Diventò anche, di conseguenza, l’uomo della fraternità universale. Se infatti Israele riconosce il vero significato della liberazione che ha sperimentato, non può essere ormai che colui che libera gli altri, i poveri, gli stranieri. Ormai, e per sempre, l’uomo ha acquistato un valore.
Mosè è infine l’uomo della Torà una Torà che è molto di + di ciò che può significare il termine italiano “legge” con cui si traduce la parola ebraica.
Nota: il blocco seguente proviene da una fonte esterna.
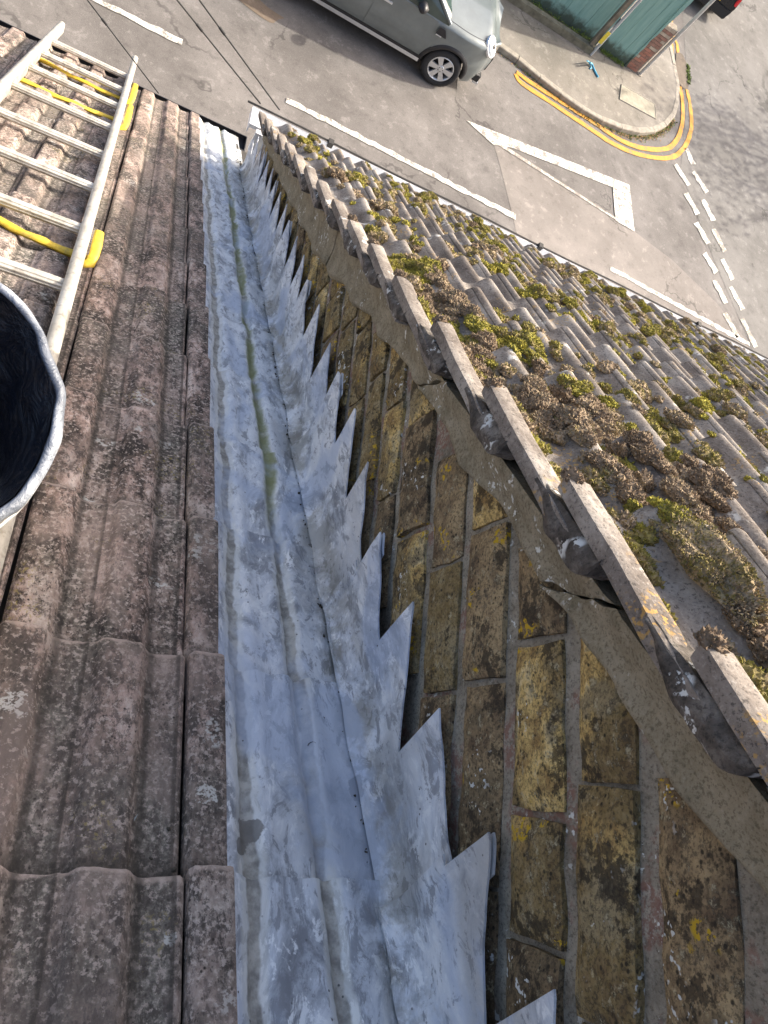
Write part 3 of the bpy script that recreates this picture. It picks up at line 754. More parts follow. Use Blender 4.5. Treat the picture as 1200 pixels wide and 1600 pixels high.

La Torà è un nuovo orientamento della vita, segnato dalla scoperta che un uomo liberato non può più vivere come gli altri. E’ la possibilità aperta di partecipare alla vita stessa di Dio che agisce nel mondo. Consiste infine in una chiamata fondamentale alla santità. Consegnando questa Torà, Mosè ha la convinzione di aver dato agli uomini la chiave stessa dell’avventura umana.
Da Mosè a Gesù.
Nonostante i conflitti che, in seguito, potranno opporre giudei e cristiani a proposito dell’interpretazione della legge mosaica e, attraverso di essa a proposito dei ruoli rispettivi di Mosè e di Gesù, ma i cristiani accetteranno di rompere il vincolo che li lega all’antenato del popolo ebraico. Per essi, egli rimarrà sempre il fedele per eccellenza, l’uomo della fede totale in Dio. Non potrà mai venir meno il riferimento a lui, come faceva già Cristo. Proprio nel momento in cui presentava il suo insegnamento, Gesù aveva dichiarato di non aver niente altro che portare a compimento la Torà. E durante la sua vita non ha forse portato a compimento il cammino un tempo inaugurato da Mosè, pervenendo a quel traguardo che rappresenta la pienezza della promessa.